There is a gap in the literature on institution building regarding local perceptions of common pool resource management in the context of decentralised governance (Ostrom pers. com 2011). Ostrom's work highlights the way successful institutions work and which aspects are important for their success (Ostrom 1990, 2005). In addition, others scholars such as Jean Ensminger have highlighted the role that the bargaining power of actors and ideology play in the institution-building process and resource governance (Ensminger 1992, 1998; Haller ed 2010). However, there is very little research on how local actors themselves view (i.e. emically) an institution-building process in retrospective. Based on two case studies (fisheries in Zambia and forestry management in Mali) we propose a new analytical approach that stems from real cases of recent self-driven institution building, in which emic views become apparent. We label such self-driven processes as constitutionality, which is defined as a conscious process of formal institution building from below, which does not suffer from the drawbacks of top-down imposed processes of democratisation, decentralisation and participation, which are often subject to processes of elite capture.
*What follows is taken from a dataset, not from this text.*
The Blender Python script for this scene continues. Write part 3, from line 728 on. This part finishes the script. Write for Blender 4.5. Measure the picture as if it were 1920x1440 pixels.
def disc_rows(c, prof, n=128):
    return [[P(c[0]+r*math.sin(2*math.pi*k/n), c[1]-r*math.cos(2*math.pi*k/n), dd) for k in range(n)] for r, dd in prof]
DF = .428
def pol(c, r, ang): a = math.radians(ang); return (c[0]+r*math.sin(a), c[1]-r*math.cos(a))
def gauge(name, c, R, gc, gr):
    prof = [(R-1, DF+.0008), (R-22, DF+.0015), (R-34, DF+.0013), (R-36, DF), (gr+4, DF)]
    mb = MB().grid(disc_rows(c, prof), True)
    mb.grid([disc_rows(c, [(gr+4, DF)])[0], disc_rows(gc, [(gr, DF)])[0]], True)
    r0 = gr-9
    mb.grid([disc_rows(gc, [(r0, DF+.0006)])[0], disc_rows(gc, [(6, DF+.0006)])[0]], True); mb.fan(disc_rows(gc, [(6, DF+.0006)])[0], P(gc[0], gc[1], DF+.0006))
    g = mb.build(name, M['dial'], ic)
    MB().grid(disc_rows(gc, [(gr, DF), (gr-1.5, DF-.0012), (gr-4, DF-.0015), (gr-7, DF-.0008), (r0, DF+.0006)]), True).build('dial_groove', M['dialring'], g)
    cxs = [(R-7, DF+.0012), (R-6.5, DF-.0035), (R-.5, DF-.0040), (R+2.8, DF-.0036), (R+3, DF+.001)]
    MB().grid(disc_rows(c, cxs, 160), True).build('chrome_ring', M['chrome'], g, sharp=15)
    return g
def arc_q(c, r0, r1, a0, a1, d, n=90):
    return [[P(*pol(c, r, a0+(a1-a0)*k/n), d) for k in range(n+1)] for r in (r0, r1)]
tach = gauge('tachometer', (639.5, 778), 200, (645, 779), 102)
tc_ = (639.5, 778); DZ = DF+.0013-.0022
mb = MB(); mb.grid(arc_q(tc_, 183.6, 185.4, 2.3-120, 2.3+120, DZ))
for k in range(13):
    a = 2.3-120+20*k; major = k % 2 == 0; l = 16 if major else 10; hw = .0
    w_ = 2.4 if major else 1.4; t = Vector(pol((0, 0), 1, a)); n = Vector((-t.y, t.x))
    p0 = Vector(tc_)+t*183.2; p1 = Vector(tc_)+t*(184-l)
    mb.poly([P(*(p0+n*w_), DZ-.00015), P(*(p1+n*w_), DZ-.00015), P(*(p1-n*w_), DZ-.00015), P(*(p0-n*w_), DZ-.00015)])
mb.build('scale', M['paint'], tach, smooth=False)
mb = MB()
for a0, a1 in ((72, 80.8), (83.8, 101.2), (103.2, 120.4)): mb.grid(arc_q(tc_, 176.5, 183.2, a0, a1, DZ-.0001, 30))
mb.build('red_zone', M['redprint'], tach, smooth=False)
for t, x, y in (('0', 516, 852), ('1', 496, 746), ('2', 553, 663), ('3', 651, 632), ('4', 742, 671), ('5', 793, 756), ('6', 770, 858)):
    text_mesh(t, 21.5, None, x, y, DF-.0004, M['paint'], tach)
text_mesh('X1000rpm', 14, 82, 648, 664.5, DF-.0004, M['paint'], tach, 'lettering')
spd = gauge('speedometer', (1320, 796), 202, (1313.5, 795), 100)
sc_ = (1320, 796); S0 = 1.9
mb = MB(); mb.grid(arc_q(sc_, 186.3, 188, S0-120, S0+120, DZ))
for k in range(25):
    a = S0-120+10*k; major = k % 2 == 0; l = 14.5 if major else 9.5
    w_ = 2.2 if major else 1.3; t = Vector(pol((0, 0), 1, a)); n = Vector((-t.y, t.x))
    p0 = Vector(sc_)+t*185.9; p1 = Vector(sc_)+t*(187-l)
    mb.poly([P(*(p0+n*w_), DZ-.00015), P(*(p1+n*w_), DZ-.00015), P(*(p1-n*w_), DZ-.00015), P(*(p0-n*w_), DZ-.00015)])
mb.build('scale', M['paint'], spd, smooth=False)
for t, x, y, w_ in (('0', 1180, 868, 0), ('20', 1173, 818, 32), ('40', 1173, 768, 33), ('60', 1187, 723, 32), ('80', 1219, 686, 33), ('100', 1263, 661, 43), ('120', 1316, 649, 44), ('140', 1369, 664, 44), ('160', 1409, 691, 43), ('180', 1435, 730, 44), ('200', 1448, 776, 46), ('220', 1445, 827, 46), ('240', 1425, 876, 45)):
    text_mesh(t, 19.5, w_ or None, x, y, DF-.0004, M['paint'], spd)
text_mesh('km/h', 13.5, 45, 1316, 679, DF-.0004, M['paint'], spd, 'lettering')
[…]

Contesting the view that subjects internalise governmentally imposed frames of viewing the world by 'participating' in institutions, as in Agrawal's (2005) model of environmentality for resource governance, based on a Foucauldian notion of governmentality, our perspective (based on practice theory and New Institutionalism) emphasises instead how local actors construct a sense of ownership in the institution-building process by strategically pursuing local interests through that process for decentralised resource governance.

Panel P001
African dynamics in multi-definitional governance, which governance and whose governance?